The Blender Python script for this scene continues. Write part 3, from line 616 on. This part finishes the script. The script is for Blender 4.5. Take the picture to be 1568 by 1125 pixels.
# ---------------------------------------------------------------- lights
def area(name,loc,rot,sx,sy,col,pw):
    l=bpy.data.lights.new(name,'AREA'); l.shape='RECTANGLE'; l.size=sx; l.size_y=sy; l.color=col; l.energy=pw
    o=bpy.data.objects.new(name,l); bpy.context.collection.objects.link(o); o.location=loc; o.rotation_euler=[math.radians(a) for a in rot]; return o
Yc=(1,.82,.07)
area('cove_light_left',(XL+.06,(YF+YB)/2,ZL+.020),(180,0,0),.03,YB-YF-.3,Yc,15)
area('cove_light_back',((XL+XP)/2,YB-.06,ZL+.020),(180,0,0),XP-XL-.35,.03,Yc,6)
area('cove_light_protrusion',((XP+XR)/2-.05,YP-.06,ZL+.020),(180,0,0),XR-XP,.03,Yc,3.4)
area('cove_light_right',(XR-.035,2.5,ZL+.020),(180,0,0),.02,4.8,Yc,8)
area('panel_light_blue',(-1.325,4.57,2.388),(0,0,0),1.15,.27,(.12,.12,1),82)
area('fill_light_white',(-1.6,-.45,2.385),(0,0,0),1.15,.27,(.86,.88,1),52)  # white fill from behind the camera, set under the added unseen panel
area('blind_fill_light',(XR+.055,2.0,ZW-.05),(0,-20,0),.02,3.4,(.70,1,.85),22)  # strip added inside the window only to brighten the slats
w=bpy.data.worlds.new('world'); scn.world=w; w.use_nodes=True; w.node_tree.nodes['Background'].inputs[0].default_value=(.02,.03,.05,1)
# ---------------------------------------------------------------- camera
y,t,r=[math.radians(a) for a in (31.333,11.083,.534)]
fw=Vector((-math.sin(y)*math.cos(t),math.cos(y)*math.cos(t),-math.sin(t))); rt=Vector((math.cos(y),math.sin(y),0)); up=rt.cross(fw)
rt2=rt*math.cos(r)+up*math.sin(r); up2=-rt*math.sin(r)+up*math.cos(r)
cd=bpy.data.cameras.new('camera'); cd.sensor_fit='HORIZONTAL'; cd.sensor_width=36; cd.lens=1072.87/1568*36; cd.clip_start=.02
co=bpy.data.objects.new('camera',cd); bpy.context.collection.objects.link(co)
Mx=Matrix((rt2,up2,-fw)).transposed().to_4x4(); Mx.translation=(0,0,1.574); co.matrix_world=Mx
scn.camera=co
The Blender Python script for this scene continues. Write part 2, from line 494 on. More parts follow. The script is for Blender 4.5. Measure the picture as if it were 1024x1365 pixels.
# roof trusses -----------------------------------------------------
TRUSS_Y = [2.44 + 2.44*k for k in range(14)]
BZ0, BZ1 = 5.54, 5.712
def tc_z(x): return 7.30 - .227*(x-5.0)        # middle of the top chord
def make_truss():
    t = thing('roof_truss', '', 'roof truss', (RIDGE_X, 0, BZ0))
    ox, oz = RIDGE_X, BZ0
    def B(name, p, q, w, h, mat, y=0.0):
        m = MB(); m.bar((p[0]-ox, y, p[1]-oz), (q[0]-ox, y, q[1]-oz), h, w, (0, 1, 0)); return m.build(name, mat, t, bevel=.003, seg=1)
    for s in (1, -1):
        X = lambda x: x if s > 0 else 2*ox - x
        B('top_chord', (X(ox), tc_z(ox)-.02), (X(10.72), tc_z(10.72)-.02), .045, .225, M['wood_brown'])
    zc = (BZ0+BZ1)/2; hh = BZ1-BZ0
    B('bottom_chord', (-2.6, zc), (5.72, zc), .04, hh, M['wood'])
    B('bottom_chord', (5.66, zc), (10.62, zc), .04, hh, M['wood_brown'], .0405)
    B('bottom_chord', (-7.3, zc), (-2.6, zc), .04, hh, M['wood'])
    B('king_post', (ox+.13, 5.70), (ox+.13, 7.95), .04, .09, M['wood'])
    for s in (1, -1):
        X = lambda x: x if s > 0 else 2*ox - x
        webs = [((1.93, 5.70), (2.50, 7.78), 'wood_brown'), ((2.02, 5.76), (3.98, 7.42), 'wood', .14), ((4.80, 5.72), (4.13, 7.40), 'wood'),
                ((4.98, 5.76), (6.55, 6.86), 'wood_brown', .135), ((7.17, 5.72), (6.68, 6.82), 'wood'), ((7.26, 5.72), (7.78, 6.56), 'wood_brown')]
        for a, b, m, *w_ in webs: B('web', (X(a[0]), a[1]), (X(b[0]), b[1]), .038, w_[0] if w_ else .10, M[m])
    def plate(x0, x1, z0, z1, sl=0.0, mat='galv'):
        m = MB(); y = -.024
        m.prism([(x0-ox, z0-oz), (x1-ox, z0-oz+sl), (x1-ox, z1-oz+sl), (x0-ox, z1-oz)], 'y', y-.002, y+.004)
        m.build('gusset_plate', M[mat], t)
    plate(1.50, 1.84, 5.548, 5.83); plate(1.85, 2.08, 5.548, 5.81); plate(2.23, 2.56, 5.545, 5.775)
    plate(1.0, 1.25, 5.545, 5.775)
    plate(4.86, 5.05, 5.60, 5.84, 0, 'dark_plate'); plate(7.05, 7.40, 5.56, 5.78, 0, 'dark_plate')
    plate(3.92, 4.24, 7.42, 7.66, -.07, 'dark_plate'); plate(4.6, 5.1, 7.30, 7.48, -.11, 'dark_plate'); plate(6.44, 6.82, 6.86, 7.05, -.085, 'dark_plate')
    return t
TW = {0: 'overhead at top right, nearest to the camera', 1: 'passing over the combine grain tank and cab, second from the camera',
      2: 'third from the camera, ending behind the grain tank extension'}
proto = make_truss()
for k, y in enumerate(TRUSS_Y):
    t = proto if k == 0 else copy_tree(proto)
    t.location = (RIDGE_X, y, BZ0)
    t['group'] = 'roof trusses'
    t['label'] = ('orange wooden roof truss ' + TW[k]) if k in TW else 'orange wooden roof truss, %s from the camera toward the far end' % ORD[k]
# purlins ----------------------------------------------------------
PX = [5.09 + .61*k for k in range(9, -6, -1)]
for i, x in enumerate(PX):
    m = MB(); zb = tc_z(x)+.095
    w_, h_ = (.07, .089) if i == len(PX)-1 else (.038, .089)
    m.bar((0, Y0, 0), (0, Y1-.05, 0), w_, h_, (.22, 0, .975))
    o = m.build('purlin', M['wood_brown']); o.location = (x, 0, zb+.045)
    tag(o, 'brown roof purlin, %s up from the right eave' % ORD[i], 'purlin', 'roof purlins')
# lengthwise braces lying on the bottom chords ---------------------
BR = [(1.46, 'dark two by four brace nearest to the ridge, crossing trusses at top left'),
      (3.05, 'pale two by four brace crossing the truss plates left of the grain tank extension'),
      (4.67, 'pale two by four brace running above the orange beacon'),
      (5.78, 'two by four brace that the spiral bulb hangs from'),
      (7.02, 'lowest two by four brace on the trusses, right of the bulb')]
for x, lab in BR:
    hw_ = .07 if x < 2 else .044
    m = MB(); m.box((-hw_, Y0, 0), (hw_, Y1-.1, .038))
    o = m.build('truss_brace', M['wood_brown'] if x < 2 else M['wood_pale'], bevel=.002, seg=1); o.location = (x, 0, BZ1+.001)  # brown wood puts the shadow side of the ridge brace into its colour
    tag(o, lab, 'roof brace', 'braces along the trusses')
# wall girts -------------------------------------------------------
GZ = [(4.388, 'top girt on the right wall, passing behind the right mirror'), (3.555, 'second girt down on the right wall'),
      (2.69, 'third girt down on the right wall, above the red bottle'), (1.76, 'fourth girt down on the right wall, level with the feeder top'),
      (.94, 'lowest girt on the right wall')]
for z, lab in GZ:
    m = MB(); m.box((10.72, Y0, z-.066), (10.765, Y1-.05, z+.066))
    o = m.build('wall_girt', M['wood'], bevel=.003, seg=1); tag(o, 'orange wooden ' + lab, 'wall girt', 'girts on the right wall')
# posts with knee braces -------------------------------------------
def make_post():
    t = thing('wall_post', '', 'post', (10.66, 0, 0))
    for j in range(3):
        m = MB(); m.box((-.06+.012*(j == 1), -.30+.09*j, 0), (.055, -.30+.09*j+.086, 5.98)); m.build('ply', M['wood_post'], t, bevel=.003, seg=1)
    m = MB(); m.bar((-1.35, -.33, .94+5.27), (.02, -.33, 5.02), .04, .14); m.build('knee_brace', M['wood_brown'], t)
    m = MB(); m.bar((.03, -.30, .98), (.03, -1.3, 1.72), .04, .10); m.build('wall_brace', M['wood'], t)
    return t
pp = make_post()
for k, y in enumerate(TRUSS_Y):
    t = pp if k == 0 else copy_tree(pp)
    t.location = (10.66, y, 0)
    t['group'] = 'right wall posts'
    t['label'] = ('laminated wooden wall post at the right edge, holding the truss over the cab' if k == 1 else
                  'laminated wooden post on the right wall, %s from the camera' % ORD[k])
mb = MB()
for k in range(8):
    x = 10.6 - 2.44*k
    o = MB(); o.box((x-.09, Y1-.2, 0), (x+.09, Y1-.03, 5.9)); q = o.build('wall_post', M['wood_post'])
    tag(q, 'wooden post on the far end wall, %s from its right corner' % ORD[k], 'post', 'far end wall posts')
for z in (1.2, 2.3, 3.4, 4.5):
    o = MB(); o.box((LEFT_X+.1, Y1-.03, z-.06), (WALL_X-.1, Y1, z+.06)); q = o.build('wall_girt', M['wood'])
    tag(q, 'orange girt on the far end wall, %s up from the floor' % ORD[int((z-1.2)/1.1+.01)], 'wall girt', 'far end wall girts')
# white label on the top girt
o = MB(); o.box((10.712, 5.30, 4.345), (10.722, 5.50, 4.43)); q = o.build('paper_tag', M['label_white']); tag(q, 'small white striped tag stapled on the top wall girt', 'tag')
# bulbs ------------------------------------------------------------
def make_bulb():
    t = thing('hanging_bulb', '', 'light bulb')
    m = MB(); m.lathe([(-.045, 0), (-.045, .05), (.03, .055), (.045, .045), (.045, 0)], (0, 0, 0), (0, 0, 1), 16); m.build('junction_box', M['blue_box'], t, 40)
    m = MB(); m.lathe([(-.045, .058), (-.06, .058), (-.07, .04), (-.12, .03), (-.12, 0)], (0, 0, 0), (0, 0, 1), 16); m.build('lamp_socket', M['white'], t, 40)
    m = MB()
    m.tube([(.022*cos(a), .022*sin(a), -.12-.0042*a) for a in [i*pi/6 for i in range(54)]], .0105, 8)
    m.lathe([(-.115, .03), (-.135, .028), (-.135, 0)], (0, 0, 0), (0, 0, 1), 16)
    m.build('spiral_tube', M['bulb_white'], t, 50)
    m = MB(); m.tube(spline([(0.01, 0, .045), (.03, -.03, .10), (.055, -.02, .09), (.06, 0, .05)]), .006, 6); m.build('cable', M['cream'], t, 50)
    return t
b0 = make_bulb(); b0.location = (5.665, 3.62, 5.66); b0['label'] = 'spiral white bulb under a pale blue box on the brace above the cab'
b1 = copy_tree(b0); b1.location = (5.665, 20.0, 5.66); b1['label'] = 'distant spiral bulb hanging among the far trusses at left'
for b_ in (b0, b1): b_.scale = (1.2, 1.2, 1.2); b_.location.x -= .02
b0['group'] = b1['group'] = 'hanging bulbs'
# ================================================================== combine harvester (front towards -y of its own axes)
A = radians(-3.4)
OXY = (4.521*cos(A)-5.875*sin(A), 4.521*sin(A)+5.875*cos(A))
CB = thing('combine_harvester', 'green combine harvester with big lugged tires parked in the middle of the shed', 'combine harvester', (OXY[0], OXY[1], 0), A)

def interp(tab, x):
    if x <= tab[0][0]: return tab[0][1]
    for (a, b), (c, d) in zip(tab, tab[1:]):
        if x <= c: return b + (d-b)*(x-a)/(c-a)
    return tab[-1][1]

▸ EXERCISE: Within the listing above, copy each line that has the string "Write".

▸ ANSWER BELOW:
The Blender Python script for this scene continues. Write part 3, from line 616 on. This part finishes the script. The script is for Blender 4.5. Take the picture to be 1568 by 1125 pixels.
The Blender Python script for this scene continues. Write part 2, from line 494 on. More parts follow. The script is for Blender 4.5. Measure the picture as if it were 1024x1365 pixels.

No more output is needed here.